◆ **Material provided**
┄┄┄┄┄┄┄┄┄┄┄┄┄┄┄┄┄┄┄┄

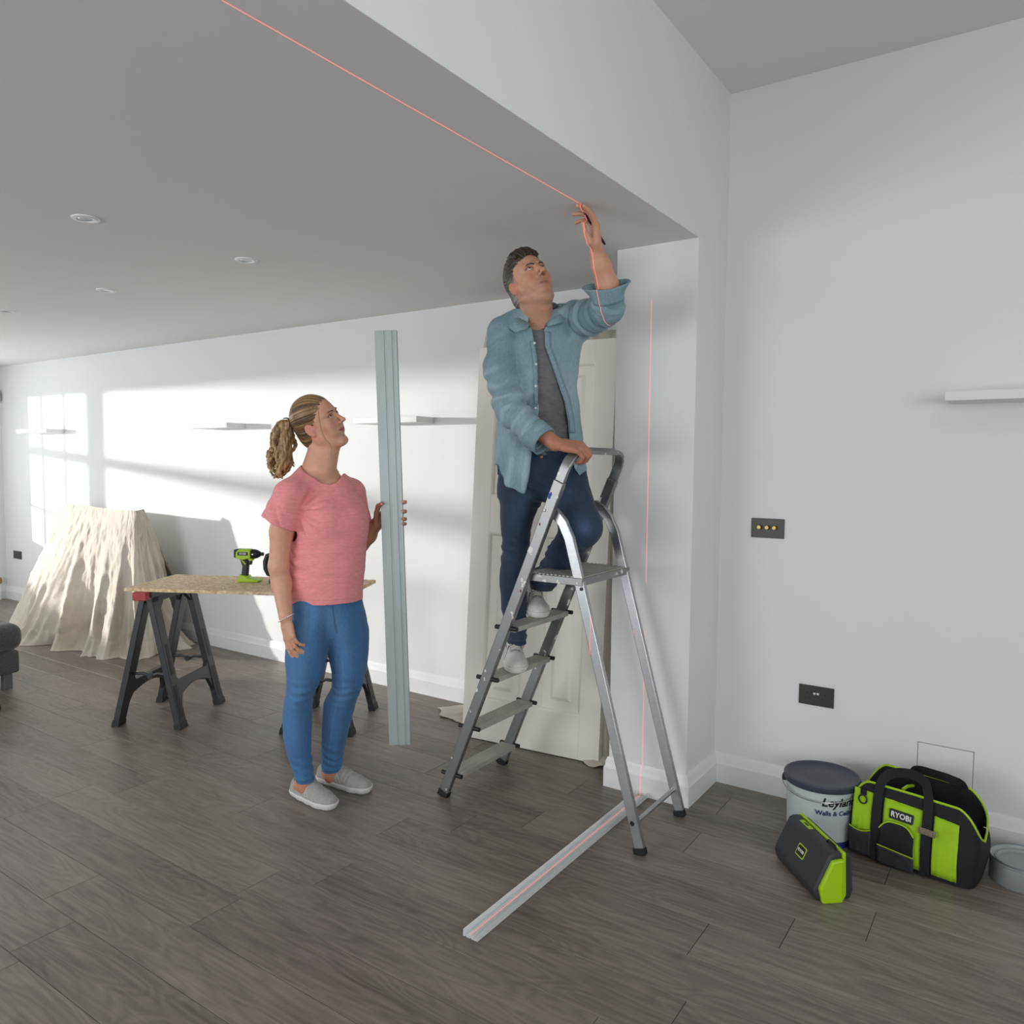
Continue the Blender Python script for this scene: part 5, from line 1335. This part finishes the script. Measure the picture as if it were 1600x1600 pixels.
    def slip_on(a, b, ank, name_, twist):
        d = b-a; Ls = np.linalg.norm(d); d = d/Ls; sd = np.cross(d, UZ)
        S = Field((min(a[0], b[0])-.09, min(a[1], b[1])-.09, -.004), (max(a[0], b[0])+.09, max(a[1], b[1])+.09, .14), .0028)
        def P(f, l, z): return a+d*f*Ls+sd*l+UZ*z
        ol = [(.12, 0, .034), (.3, .002, .036), (.5, .0, .041), (.72, -.002, .046), (.86, -.002, .04)]
        for i in range(4): S.cone(P(ol[i][0], ol[i][1], .03), P(ol[i+1][0], ol[i+1][1], .028), ol[i][2], ol[i+1][2], .01, (UZ, .72))
        S.cone(P(.12, 0, .045), P(.3, 0, .05), .032, .033, .01); S.cone(P(.14, 0, .06), P(.32, 0, .055), .029, .031, .01)
        S.cone(P(.42, 0, .055), P(.72, 0, .033), .036, .038, .015); S.cone(P(.38, 0, .066), P(.55, 0, .052), .026, .032, .015)
        S.plane((0, 0, .026), -UZ)
        S.cone(P(.27, 0, .10), P(.27, 0, .052), .034, .026, .006, None, 's'); S.cone(P(.16, 0, .10), P(.36, 0, .094), .027, .030, .008, None, 's')
        S.cone(P(.20, 0, .07), P(.34, 0, .07), .024, .026, .008, None, 's')
        pos, Q = S.mesh(); pos = smooth_verts(pos, Q, 1, .5); nn = vnormals(pos, Q)
        f = (pos-a)@d/Ls; l = (pos-a)@sd; z = pos[:, 2]
        pos = pos+nn*(.0012*np.sin(f*90+l*60)*np.exp(-((f-.64)/.1)**2))[:, None]
        GR = rgb('#a3a09b'); col = np.repeat(GR[None], len(pos), 0)*(1+.08*vnoise(pos, 160, 2))[:, None]
        gore = (np.abs(np.abs(l)-.028+.0*f) < .012)*(np.abs(f-(.49+.0)+(z-.05)*2.6) < .035)*(z > .035); col = mixc(col, rgb('#b3b8bb'), .8*gore)
        edge = (np.abs(np.abs(f-.49+(z-.05)*2.6)-.037) < .006)*(np.abs(l) > .014)*(z > .035); col = mixc(col, rgb('#cfcbc4'), .9*edge)
        o = obj_np('shoe', pos, Q, M_CLOTH, root, col)
        # rubber sole
        S = Field((min(a[0], b[0])-.09, min(a[1], b[1])-.09, -.02), (max(a[0], b[0])+.09, max(a[1], b[1])+.09, .06), .0028)
        for i in range(4): S.cone(P(ol[i][0], ol[i][1], .03), P(ol[i+1][0], ol[i+1][1], .03), ol[i][2]+.0045, ol[i+1][2]+.0045, .01)
        S.plane((0, 0, .001), -UZ); S.plane((0, 0, .0285), UZ)
        pos, Q = S.mesh(); f = (pos-a)@d/Ls
        s2 = obj_np('sole', pos, Q, mat('white_rubber', '#dcdcd6', .5), o)
        # rim band round the opening
        return o
    slip_on(hRf, tRf, None, 'right', 0); slip_on(hLf, tLf, None, 'left', 0)
    # ---- bracelet of small beads, ring
    c = wrR+dR*.004; a1 = nrm(np.cross(dR, FH)); a2 = np.cross(dR, a1); tl_ = .35
    b = B()
    for k in range(30):
        an = 2*PI*k/30; p = c+a1*math.cos(an)*.0325+a2*math.sin(an)*.0275+dR*(.010*math.cos(an)*-1)
        b.lathe([(.0005, -.0029), (.0022, -.002), (.0029, 0), (.0022, .002), (.0005, .0029)], 8, M=Matrix.Translation(Vector(p)))
    o = b.build('bracelet', mat('silver_beads', '#d8d2c8', .25, metal=.7), None); o.parent = root; o.matrix_parent_inverse = wm(root).inverted()
    return root
WOMAN = woman()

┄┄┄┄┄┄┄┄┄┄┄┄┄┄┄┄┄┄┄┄

◆ **What to produce**
Retype each line of the listing above word for word. Exclude the pictures.

◆ **Correct answer**
Continue the Blender Python script for this scene: part 5, from line 1335. This part finishes the script. Measure the picture as if it were 1600x1600 pixels.
    def slip_on(a, b, ank, name_, twist):
        d = b-a; Ls = np.linalg.norm(d); d = d/Ls; sd = np.cross(d, UZ)
        S = Field((min(a[0], b[0])-.09, min(a[1], b[1])-.09, -.004), (max(a[0], b[0])+.09, max(a[1], b[1])+.09, .14), .0028)
        def P(f, l, z): return a+d*f*Ls+sd*l+UZ*z
        ol = [(.12, 0, .034), (.3, .002, .036), (.5, .0, .041), (.72, -.002, .046), (.86, -.002, .04)]
        for i in range(4): S.cone(P(ol[i][0], ol[i][1], .03), P(ol[i+1][0], ol[i+1][1], .028), ol[i][2], ol[i+1][2], .01, (UZ, .72))
        S.cone(P(.12, 0, .045), P(.3, 0, .05), .032, .033, .01); S.cone(P(.14, 0, .06), P(.32, 0, .055), .029, .031, .01)
        S.cone(P(.42, 0, .055), P(.72, 0, .033), .036, .038, .015); S.cone(P(.38, 0, .066), P(.55, 0, .052), .026, .032, .015)
        S.plane((0, 0, .026), -UZ)
        S.cone(P(.27, 0, .10), P(.27, 0, .052), .034, .026, .006, None, 's'); S.cone(P(.16, 0, .10), P(.36, 0, .094), .027, .030, .008, None, 's')
        S.cone(P(.20, 0, .07), P(.34, 0, .07), .024, .026, .008, None, 's')
        pos, Q = S.mesh(); pos = smooth_verts(pos, Q, 1, .5); nn = vnormals(pos, Q)
        f = (pos-a)@d/Ls; l = (pos-a)@sd; z = pos[:, 2]
        pos = pos+nn*(.0012*np.sin(f*90+l*60)*np.exp(-((f-.64)/.1)**2))[:, None]
        GR = rgb('#a3a09b'); col = np.repeat(GR[None], len(pos), 0)*(1+.08*vnoise(pos, 160, 2))[:, None]
        gore = (np.abs(np.abs(l)-.028+.0*f) < .012)*(np.abs(f-(.49+.0)+(z-.05)*2.6) < .035)*(z > .035); col = mixc(col, rgb('#b3b8bb'), .8*gore)
        edge = (np.abs(np.abs(f-.49+(z-.05)*2.6)-.037) < .006)*(np.abs(l) > .014)*(z > .035); col = mixc(col, rgb('#cfcbc4'), .9*edge)
        o = obj_np('shoe', pos, Q, M_CLOTH, root, col)
        # rubber sole
        S = Field((min(a[0], b[0])-.09, min(a[1], b[1])-.09, -.02), (max(a[0], b[0])+.09, max(a[1], b[1])+.09, .06), .0028)
        for i in range(4): S.cone(P(ol[i][0], ol[i][1], .03), P(ol[i+1][0], ol[i+1][1], .03), ol[i][2]+.0045, ol[i+1][2]+.0045, .01)
        S.plane((0, 0, .001), -UZ); S.plane((0, 0, .0285), UZ)
        pos, Q = S.mesh(); f = (pos-a)@d/Ls
        s2 = obj_np('sole', pos, Q, mat('white_rubber', '#dcdcd6', .5), o)
        # rim band round the opening
        return o
    slip_on(hRf, tRf, None, 'right', 0); slip_on(hLf, tLf, None, 'left', 0)
    # ---- bracelet of small beads, ring
    c = wrR+dR*.004; a1 = nrm(np.cross(dR, FH)); a2 = np.cross(dR, a1); tl_ = .35
    b = B()
    for k in range(30):
        an = 2*PI*k/30; p = c+a1*math.cos(an)*.0325+a2*math.sin(an)*.0275+dR*(.010*math.cos(an)*-1)
        b.lathe([(.0005, -.0029), (.0022, -.002), (.0029, 0), (.0022, .002), (.0005, .0029)], 8, M=Matrix.Translation(Vector(p)))
    o = b.build('bracelet', mat('silver_beads', '#d8d2c8', .25, metal=.7), None); o.parent = root; o.matrix_parent_inverse = wm(root).inverted()
    return root
WOMAN = woman()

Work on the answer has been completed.